Thursday, July 01, 2004

A Marathon Trip Across the Country

A Marathon Trip Across the Country
When I finished Culinary School in 1992, my friend Michael flew out to Portland, Oregon so we could drive back to North Carolina together. We had always talked about seeing the country together and here was the opportunity to ride the ribbon of highway made popular by folksingers and beatnik writers for decades. We ended up making the trip in about three and a half days and barely saw anything except a monstrous storm front that followed us across the country.
I had been in Portland for a year, and, at that time, had been maintaining a long distance relationship with my girlfriend, Margaret, back in North Carolina. She had come out to visit me twice, and those weekends had been like an oasis in a desert of Garde Manger classes and seedy Portland nights. But a year from your gal is a year from your gal, and sightseeing around the U.S. was taking a backseat to the not yet docile hormones of my twenty six year old physiology. In other words I was horny.
At the time I was driving a 1984 Nissan Sentra station wagon with no registration, an expired inspection sticker, bald tires and only three working cylinders. The tape deck worked though, so we had plenty of Dead tapes to see us through. We piled all of my earthly belongings, mostly clothes and cookbooks, into the back of the Sentra and headed south to San Francisco.
After a night staying with my aunt outside of San Francisco, we spent a good part of the day in the wharf area of the City by the Bay.
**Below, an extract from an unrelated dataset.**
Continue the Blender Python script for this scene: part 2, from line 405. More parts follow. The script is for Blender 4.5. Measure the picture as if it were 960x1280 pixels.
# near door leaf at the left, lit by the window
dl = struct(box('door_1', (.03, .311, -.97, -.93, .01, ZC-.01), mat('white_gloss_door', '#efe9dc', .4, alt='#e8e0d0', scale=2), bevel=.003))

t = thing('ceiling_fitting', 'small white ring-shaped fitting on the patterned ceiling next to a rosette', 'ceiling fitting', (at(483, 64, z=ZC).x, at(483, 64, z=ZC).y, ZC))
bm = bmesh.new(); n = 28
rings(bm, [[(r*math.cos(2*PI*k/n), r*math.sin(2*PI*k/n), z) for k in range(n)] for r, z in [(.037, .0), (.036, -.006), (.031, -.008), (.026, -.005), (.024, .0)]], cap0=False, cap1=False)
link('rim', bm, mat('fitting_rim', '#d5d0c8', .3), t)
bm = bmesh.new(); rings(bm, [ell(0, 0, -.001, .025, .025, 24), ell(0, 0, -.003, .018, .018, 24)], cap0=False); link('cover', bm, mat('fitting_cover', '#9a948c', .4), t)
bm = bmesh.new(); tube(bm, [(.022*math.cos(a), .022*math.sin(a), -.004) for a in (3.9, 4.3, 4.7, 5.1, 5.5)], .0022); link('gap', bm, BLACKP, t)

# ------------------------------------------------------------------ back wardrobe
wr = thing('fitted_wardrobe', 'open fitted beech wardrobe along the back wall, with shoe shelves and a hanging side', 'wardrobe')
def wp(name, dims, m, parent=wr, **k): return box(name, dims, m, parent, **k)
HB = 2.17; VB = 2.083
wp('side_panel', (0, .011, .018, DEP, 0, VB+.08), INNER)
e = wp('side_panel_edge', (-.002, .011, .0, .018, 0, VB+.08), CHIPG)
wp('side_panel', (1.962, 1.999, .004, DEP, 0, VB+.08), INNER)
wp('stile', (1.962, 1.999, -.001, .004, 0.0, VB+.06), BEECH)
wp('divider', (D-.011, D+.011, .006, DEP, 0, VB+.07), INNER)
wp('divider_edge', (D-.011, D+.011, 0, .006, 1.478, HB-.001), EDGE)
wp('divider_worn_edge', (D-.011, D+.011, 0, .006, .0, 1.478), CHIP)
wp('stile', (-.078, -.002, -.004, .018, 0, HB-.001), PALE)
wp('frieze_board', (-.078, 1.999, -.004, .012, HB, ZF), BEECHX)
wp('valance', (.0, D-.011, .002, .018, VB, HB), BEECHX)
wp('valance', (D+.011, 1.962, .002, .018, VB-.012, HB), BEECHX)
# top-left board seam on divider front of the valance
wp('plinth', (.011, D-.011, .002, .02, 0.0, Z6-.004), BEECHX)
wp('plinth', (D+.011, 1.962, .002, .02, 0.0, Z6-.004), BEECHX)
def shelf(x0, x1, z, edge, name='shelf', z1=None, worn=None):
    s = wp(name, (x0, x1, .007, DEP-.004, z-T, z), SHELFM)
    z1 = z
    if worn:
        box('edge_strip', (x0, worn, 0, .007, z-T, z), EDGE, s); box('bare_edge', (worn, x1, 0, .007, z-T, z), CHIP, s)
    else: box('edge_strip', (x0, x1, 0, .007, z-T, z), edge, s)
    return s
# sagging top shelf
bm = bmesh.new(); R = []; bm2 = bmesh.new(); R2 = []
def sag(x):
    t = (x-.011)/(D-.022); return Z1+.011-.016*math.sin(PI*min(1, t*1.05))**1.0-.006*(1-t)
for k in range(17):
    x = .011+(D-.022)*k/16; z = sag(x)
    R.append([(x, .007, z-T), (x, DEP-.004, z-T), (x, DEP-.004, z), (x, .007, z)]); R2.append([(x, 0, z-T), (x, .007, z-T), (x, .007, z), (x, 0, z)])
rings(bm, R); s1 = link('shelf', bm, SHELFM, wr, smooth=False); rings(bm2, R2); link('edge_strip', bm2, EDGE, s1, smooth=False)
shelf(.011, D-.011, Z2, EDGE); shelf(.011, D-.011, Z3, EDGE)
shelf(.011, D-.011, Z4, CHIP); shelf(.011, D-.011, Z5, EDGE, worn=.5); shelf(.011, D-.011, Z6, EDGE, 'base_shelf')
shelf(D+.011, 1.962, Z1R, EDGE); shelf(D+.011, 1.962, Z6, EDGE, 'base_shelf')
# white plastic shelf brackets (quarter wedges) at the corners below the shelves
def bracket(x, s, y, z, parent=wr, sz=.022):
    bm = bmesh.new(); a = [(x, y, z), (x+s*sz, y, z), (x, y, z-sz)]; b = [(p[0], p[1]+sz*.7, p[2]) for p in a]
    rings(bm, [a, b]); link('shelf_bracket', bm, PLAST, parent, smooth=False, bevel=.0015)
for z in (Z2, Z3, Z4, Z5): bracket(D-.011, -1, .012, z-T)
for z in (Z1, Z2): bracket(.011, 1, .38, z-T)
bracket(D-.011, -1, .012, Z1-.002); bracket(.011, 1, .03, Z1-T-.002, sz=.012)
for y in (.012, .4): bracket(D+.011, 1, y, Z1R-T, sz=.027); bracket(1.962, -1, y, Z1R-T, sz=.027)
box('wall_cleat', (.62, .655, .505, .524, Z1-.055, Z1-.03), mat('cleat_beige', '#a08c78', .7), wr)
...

In a year I had seen Vancouver, Seattle, Portland, and now San Francisco, and I was sure San Fran was the best one. It was something about the feel of the city and the history. I was enamored at the time by hippy culture and philosophy, as was my traveling partner, and we reveled in going to Haight-Ashbury and walking by the Dead’s old Victorian. God we were tourists!
Now it was time to go. We made a marathon dash to the Grand Canyon. It was like we were bar hopping across the U.S., each sight a different watering hole. We arrived at America’s most famous gash at six in the morning. It was November, and the wind was whipping up the canyon furiously, blowing us and the Japanese tourists back to our cars and down to a pancake breakfast at the monolithic lodge set up to accommodate thousands of gawkers per day. Michael took the wheel after breakfast and I got some sleep as we headed east, to Albuquerque.
Enter the Storm System. After a couple of beers in the hotel room we half heartedly watched the weather report and snoozed off. The following morning we awoke to six inches of snow on the ground. It was still coming down hard.
I wanted to head out right then, but Michael, being a big guy with big guy appetites, was ready for another pancake breakfast. We ate at Denny’s as I worriedly surveyed the winter wonderland piling up outside. Big rigs thundered down Forty as Michael sopped up his blueberry syrup. Finally I insisted that we go, using the excuse that we had to get gas and check the pressure in the bald tires.
After the service station attendant unsuccessfully tried to sell us good tires we headed down the ramp and onto I-Forty. It took us about six hours to outrun the storm and about another six hours to reach Oklahoma City. All the while huge trucks were throwing icy debris up at my windshield and wind gusts were blowing my little three cylinder around like a duck on Lake Erie in January. We crashed at the hotel again and awoke, again, to the storm that wouldn’t die. We had a repeat of the day before, and we finally made it to Memphis, where the weather man predicted rain for the next day. Rain, we could handle rain.
Now I’ve done some driving in my life, and in some pretty hairy situations, but driving through the Appellations in the worst storm system I’ve ever experienced has got to be the worst. After a while I was longing for the snow again. The snow offered a little traction. A reader might ask, “Why in the hell didn’t we stop and let the storm move past?” Actually, that was what Michael was asking me quite a bit by that time, but a year away from your gal is a year away from your gal, and no damn storm system was going to keep me from my gal. We skidded on.
It’s about thirty miles from Statesville, North Carolina to Winston-Salem. The rain was still coming down in sheets but was easing up a little by the time we made it to the I-77 overpass. There was just a little way to go. I was almost home.
In the distance, up the highway, we made out a white sports car, stopped, in the middle of the road facing toward the right shoulder. There was a figure in white waving its arms frantically. We had to stop.
When we got up to the car we found a young woman who had lost control of her car and spun out into the middle of the highway. She was soaking wet and hysterical. While Michael and I were pushing her car over to the shoulder we heard a large crash to our rear, and we realized that there had been another accident. A tractor trailer had rammed into a car slowing down in order not to run into us. This had caused a multi-car pile up. We were going to be there for a while.
After waiting around in the rain to give our statement to a State Trooper we finally pulled onto I-Forty for the last time during the trip. We were soaked, tired, frustrated, and smelly. Oddly enough though this story is the one that Michael and I relate to, and revisit, more than any other in our large arsenal of stories.

1 Comments:

At 3:56 PM , Blogger Ian said...

This is the greatest story I have ever heard. Your insight and imagery are astounding. Your should be showered with riches and get lots of hot babes! Thanks for changing my life.